James Cooper, a partner in Gardere Wynne Sewell in Houston, received the Houston Bar Association President’s Award during the HBA’s annual dinner meeting May 16.
Cooper (pictured) received the award based on his contributions while serving as chairman of the HBA’s Historical Committee. He says that under his leadership, the committee digitized interviews previously conducted with senior members of the bar and judges as part of the HBA’s Living History Program.
“One of the things I’m very proud of is to be able to preserve all the videotaped interviews in a more modern and durable format,” Cooper says.
He says the HBA can use the interviews for programs and on its website.
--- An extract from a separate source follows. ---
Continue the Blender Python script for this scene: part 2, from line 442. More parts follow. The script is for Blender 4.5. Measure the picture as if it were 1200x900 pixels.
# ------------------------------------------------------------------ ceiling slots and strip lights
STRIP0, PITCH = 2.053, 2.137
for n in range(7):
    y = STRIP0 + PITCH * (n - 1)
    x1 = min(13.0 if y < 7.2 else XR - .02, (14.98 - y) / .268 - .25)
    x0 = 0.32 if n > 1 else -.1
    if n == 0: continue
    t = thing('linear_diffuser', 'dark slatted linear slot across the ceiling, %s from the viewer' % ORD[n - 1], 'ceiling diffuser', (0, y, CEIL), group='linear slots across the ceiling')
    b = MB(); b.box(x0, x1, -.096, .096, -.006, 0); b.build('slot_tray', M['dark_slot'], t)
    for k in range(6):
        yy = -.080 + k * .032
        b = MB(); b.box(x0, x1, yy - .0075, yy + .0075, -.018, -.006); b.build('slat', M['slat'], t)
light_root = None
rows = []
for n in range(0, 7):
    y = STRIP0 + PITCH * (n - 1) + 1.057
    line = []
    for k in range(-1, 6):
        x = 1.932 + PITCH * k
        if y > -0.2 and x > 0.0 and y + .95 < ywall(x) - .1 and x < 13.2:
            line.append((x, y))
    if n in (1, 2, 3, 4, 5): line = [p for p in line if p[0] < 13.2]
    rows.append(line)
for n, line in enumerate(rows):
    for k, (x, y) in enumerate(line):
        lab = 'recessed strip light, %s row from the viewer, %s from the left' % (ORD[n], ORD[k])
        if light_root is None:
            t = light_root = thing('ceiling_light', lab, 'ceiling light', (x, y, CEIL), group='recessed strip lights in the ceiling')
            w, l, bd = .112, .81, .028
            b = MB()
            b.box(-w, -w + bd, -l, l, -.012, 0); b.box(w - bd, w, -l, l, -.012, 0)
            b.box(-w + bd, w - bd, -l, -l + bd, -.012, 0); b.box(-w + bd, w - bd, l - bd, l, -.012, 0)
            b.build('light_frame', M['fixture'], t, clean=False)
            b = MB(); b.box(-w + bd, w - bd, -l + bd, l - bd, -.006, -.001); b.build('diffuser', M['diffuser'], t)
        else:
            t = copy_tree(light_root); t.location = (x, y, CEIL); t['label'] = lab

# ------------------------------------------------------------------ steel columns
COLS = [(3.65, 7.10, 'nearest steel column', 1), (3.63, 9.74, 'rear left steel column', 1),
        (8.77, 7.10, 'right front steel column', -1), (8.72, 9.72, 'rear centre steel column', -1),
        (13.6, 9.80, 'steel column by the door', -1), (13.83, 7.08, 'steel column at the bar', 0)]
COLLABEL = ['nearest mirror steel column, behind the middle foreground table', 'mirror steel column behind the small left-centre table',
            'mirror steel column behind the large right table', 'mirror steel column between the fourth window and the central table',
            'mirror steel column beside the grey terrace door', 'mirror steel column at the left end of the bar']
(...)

The first interviews to be highlighted on the website, he says, are those with former U.S. Secretary of State James Baker; Ruby Kless Sondock, the first woman to serve on the Texas Supreme Court; and John Hill, a former state Supreme Court chief justice and a former Texas attorney general.
Also during his tenure the committee expanded the interviews to included noteworthy cases, Cooper says. He says the Andrea Yates murder case is the first to be highlighted. Although convicted in 2002 of the drowning deaths of her five children and sentenced to life in prison, Yates was found not guilty by reason of insanity in her 2006 retrial.
This marks the second time that Cooper has received the HBA’s President’s Award. He also received it in 2010.
Cooper says he graduated from Tulane University Law School in 1984 and joined a predecessor of Gardere in 1985. He is a partner in the firm’s trip group and is cochairman of the policyholder specialty practice group.
— Mary Alice Robbins
Robbins is an Austin-based freelance writer and a former Texas Lawyer senior reporter.